Look by Solmaz Sharif

— Ariel Saramandi

If I say drone, do you think of the verb or do you think of the technology? In Look’s Notes, we are told that the military term was removed from the United States Department of Defense’s Dictionary of Military and Associated Terms in 2015, because it had been assimilated into the English language. While that could be lauded as creative linguistic expansion, you’d have to be naïve not to recognize the authority of this freak Orwellian newspeak, devoid of emotion, priding itself on the technical, the non-human. It’s easier to kill people if they’re within the casualty limit boundary, if death is, quite literally, neutralized (‘Personal Effects’).

Cover features an abstracted image of a building and a ghosted person to the rear.
Graywolf Press  |  2016  |  112 pp

The military empire is colonial in nature: its reach extends to linguistics. Its discourse seeks to marginalize and encase the Other: in ‘Break-Up’, Sharif makes this encasement visually literal, as the speaker’s personal diction is contained within brackets, and where military language is the non-bracketed dominant: [I loved you at lunch] / the result of magnification. This is not a collection about subjugation, however: it’s one of resistance.
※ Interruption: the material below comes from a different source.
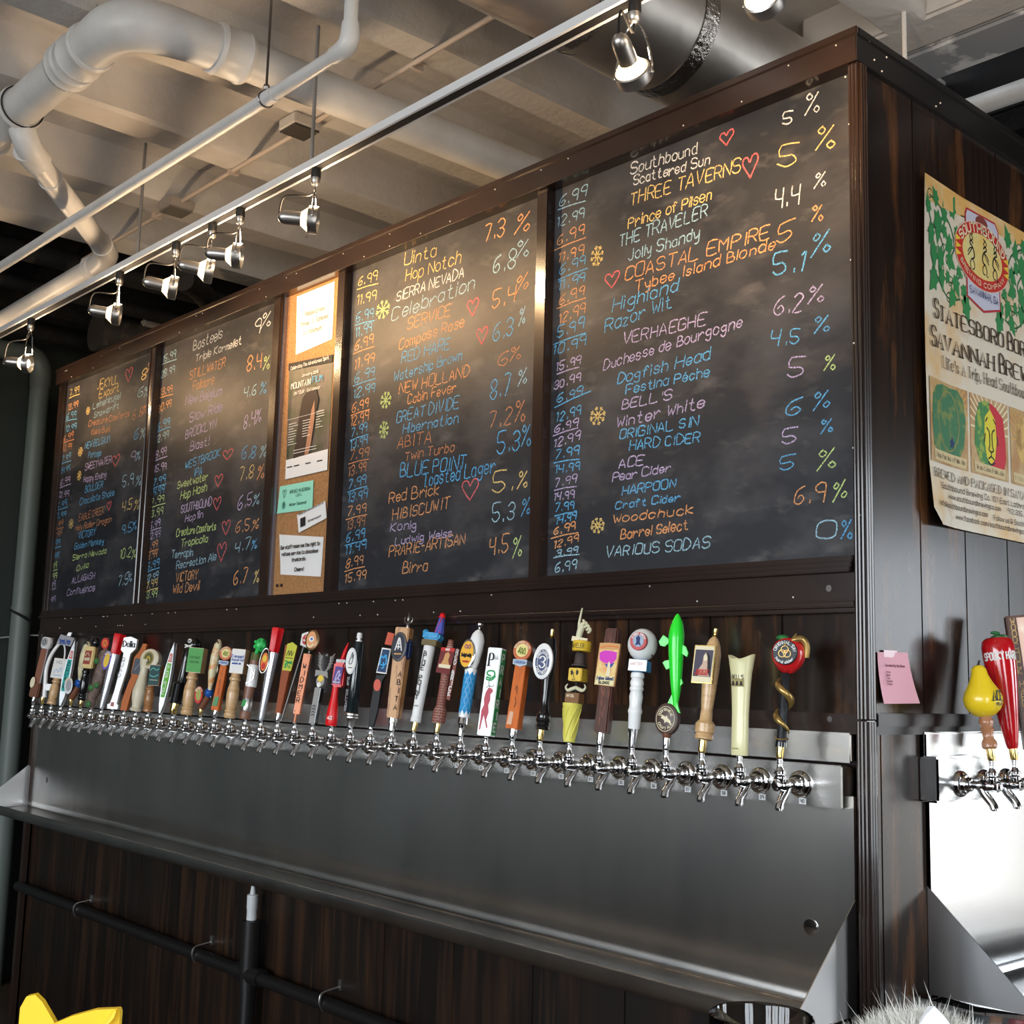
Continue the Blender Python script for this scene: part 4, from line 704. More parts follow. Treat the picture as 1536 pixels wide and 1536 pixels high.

Sharif fights back by deconstructing the Defense’s Military dictionary, claiming its signifieds and placing them into the realm of affect, subverting the military’s verbal power play by connecting it to marginalised, Othered lives: Let me look at you (‘Look’), He said use wood sticks to hold up your protest signs then use them in / self-defense when the horses come (‘Safe House’).

One of the most remarkable things about Look is the way Sharif effaces the gulf between the domestic (home) and the alien (the terrain of war, foreign countries). In this sense, she disrupts the idea of comfort that comes with being far away from action, or the remove that comes with letters, images (it’s no surprise that photography is a central theme, most memorably in the ‘Personal Effects’ sequence). Not even the sexual—that realm of privacy which we cling so tightly to—will escape melding with the public. Take ‘Deception Story’, where an agent will […] pat the hair at your hot black dome. War and home collide in the poet’s diction, so that, combined with Sharif’s free verse and judicious use of space, words come at you like threats, charged with innuendo: fridges full / after the explosion (‘Lay’), The doctor’s softly / splintered popsicle stick (‘Expellee’), pistols in their lunch pails (‘Dependers/Immediate Family’). Metre often enhances this sense of danger: take the anapaestic beat in ‘Lay’, for instance, which gently magnifies the last word into a thud—beneath an arm […] in a shroud.

The domestic—a home—doesn’t only mean a place sheltered from world violence. It is also a living room in Iran, pock-marked with gunshots. It is an Irani family living in America, dealing with the war from a physical remove, fighting another kind of torment at home, grieving. Urgent doesn’t do this collection justice. It should be mandatory reading.